Answer according to Google Maps: Keep Health Foot Massage and Twin Ports Mailing.



Was this building there in 1910? If so, does it still have the fancy ceiling? The mystery continues ...

Paul Lundgren

about 10 years ago

According to property details on the St. Louis County website, the current building at 222 W. First St. was built in 1946. 

So the building that hosted the Pure Food Show is no more. The remaining mystery: What happened to the old building at 222-224 and what was its deal?

Sonya

about 10 years ago

I like that macaroni is described as "flour sticks cooked perfectly and covered with tomato dressing."

spy1

about 10 years ago

It was called Duluth Music Company and was known as one of the largest piano showrooms in the Midwest. With all that room, they rented space for events and storage. By the 1920s, it had become a shoe store.

bluenewt

about 10 years ago

I am impressed with the bravery of the intrepid reporter who tasted the "delicious canned spinach and beets."

Paul Lundgren

about 10 years ago

Don't worry. A drink of Horsford's acid phosphate will relieve any distressed feeling which might follow.

hbh1

about 10 years ago

What's interesting to me is that this is called the Pure Food Show, but is clearly the beginning of the marketing of food-like products rather than food. (Like Jello and Mapleine, for instance.) Instead of canning your own food, you were supposed to buy canned food from the stores. This is grocery marketing at its finest. And obviously it succeeded in transforming our culture.

Paul Lundgren

about 10 years ago



Tony Dierckins of Zenith City Online provided this postcard image of the Gowan-Lenning-Brown building circa 1915.

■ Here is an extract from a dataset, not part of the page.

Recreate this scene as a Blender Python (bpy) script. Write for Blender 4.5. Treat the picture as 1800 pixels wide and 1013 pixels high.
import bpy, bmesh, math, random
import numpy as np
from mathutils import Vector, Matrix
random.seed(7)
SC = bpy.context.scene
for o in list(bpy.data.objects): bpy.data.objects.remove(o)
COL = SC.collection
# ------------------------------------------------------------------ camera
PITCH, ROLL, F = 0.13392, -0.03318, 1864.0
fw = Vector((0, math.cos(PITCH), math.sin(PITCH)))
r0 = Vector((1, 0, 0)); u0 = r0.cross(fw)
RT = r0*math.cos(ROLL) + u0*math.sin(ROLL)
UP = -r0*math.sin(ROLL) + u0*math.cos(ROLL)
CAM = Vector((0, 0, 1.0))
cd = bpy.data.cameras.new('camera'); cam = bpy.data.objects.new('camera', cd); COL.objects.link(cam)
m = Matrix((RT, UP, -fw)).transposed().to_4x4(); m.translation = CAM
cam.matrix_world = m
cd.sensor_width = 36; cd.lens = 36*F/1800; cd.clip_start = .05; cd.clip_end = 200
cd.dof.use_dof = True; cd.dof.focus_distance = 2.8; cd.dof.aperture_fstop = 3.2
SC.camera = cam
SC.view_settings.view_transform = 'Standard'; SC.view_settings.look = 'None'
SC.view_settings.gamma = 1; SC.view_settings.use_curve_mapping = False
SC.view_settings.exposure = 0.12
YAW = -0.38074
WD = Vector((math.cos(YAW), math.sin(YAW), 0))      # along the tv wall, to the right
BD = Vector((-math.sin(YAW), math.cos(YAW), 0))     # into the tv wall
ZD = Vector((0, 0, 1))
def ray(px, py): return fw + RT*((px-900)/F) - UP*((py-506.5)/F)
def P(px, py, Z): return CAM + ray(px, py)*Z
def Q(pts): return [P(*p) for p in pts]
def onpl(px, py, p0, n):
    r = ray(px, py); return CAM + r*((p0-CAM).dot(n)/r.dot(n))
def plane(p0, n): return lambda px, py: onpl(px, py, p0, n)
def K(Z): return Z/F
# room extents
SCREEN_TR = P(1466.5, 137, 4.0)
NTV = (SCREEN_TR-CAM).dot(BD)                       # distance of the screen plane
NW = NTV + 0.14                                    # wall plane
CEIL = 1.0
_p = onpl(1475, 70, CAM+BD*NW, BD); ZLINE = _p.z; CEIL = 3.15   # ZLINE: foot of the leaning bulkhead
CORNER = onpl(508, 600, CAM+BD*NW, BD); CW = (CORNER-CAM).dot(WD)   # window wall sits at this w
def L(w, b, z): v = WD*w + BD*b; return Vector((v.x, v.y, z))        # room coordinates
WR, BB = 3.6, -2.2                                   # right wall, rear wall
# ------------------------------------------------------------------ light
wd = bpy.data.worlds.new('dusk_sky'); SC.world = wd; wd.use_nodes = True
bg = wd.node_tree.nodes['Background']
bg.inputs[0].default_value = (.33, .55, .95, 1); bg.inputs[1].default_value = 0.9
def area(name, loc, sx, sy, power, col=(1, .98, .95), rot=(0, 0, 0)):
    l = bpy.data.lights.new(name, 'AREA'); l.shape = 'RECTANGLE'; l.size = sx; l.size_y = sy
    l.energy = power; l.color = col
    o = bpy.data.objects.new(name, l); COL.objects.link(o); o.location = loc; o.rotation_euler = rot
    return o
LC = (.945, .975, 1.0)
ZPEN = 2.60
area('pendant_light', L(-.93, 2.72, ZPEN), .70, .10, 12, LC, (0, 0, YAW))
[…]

Tony provides this additional insight: "The building at far right (now Rustic Olive) was built in 1909 as the Buckeye Building for National biscuit, but in 1915 architect Frederick German worked it into his Gowan-Lenning-Brown building by tying them together with the low addition in between."

Paul Lundgren

about 10 years ago





... and Gowan-Lenning-Brown sold Honor Brand products, which is why the terra-cotta profiles of George Washington are on the building to this day.